"It was not just an explosion of shapes, a choir of lines, a fanfare of colors. It was not only a plant world returned to its destiny of glorifying the creator. It was not only a paradise of Eden suddenly promoted by the slow movement of growth which animates it to the evolution of an animal or human fraternity. In each painting there was a superhuman drama of joy or pain, hope or distress, pride or weakness, love, hatred, the struggle of life and death." - Charles Corm on Bibi Zogbé, 1947
Andrew Kreps Gallery is pleased to announce an exhibition of paintings by Bibi Zogbé (b. 1890 Sahel Alma, Lebanon, d. 1975, Mar del Plata, Argentina.) made between 1938 and 1965.
Born in Lebanon, Bibi Zogbé immigrated to Argentina at the age of sixteen, but would not begin to exhibit her work until the 1930s following the dissolution of her marriage. While Argentina would remain home for the majority of her life, frequent trips to Lebanon would allow for the country’s landscape to become her most persistent inspiration, creating vibrant and dense compositions of blooming and thriving plants, which led her to be known as “La pintura de flores” (the flower painter) throughout South America. Throughout, these works spoke to an ongoing quest for spring, as a metaphor for both artistic, and personal freedom. Her travels and bohemian lifestyle also introduced her to burgeoning modernist movements both in the Arab world, and Europe, befriending artists such as Tamara de Lempicka, which would further influence her work.
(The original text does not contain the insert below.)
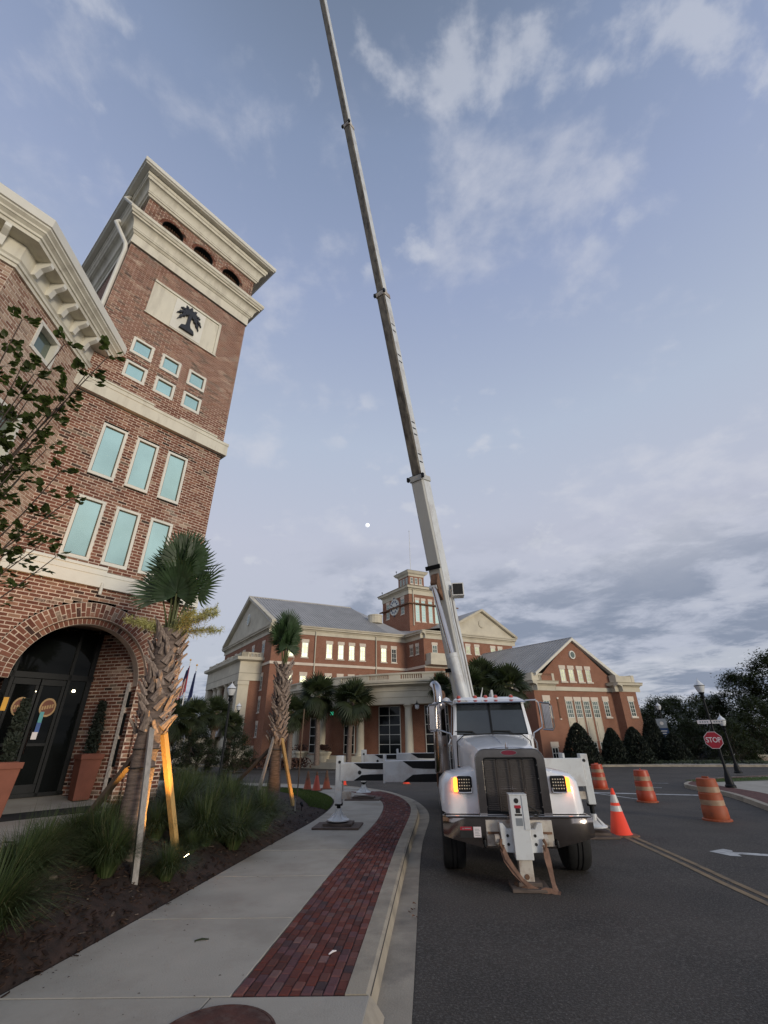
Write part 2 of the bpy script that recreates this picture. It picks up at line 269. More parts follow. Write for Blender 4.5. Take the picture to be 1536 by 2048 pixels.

Zogbé would additionally develop a parallel body of portraits over the course of multiple visits to Africa in the 1940s, taking cues from Byzantine icons. Seated within the surrounding landscape, and humble in approach, she sought to humanize her subjects, while imbuing them with a certain grace and resolve to demonstrate a deep regard for womanhood. Often enlarging her subject’s eyes, which Zogbé saw as providing further insight into the sitter’s soul, they in turn became simultaneously human and symbol, exploring a intrinsic connection between the natural world and femininity.
Bibi Zogbé’s work is currently included in Stranieri Ovunque – Foreigners Everywhere, The 60th International Art Exhibition at La Biennale di Venezia, curated by Adriano Pedrosa and on view through November 24, 2024. Her work was widely exhibited in her lifetime. In the 1930s, her work was permanently installed in the Museum of Natural Sciences in Buenos Aires, and in 1947, Zogbé would be included in a group exhibition at the National Museum of Lebanon, where she was awarded the Lebanese Cedar-Medallion of Excellence. In 1948, her work would be the subject of a catalog published by the Lebanese government, for which she was the only female artist selected at the time. However, her status as an immigrant would prevent from being fully supported by either country, leading her work to later fall into obscurity.